Dimension-by-Dimension Evidence

What each work's passages reveal about its stance on each of the six dimensions.

Time

Mūlamadhyamakakārikā

Chapter 19 of the MMK is one of the most rigorous analyses of time in classical Indian philosophy. Nāgārjuna shows that past, present, and future cannot be related to each other coherently if any is treated as having intrinsic existence — they exist only in dependent designation. Time is relational, beginningless in saṃsāra (Infinite Extent), and cyclical at the cosmological scale.

Space

Mūlamadhyamakakārikā

Like time, space is shown in chapter 5 to lack intrinsic nature: the "characteristic" of space (taking up extension) cannot be located either in something that already has the characteristic or in something without it. Space is relational, undefined in any geometric sense intrinsic to it, and non-local — spatial relations exist only as designations.

Matter

Mūlamadhyamakakārikā

Chapter 1's opening — "Neither from itself nor from another, / Nor from both, / Nor without cause, / Does anything whatever, anywhere arise" — destabilises every classical theory of material causation.

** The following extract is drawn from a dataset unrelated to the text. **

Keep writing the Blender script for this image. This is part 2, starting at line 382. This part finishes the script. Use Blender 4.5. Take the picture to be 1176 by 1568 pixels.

Matter is relational, dependently arisen, and (since it has no intrinsic nature) not conserved in any classical sense; it is also non-local, since locality presupposes intrinsic spatial properties.

Observer

Mūlamadhyamakakārikā

The Buddhist anatta doctrine is taken to its most rigorous extreme: the self (chapter 18) lacks intrinsic nature, but the conventional person continues as a stream of dependent designations. The arahant's realisation of emptiness is total knowledge (in the precise sense that nothing further about ultimate reality could be known); embodied within saṃsāra; active in the bodhisattva's practice. No personal metaphysical agency.

Energy

Mūlamadhyamakakārikā

Karmic-energetic processes are real conventionally but empty ultimately. The MMK does not develop an explicit doctrine of energy; what would correspond to one in classical Buddhist terms is the momentum of craving-and-grasping, which is irreversibly dissipated in liberation.

Information

Mūlamadhyamakakārikā

No substantival informational structure prior to designation; the patterns of dependent origination are real conventionally and empty ultimately. Personal information is not conserved: there is no self to preserve, and karmic momentum, while real, is extinguishable.

Internal Tensions

Where each work's argument pulls against itself.

Mūlamadhyamakakārikā

The MMK's most-disputed feature is its own status. If every philosophical position is undermined, what is the status of the doctrine of emptiness itself? Nāgārjuna addresses this directly (chapter 13.7-8; Vigrahavyāvartanī): emptiness is itself empty, and the position that nothing has intrinsic nature does not itself have intrinsic nature — a refusal of meta-level dogmatism that has been praised (Garfield, Westerhoff) and criticised (Burton, parts of the Gelug tradition) ever since. The relation between Madhyamaka and Yogācāra is the other major interpretive locus.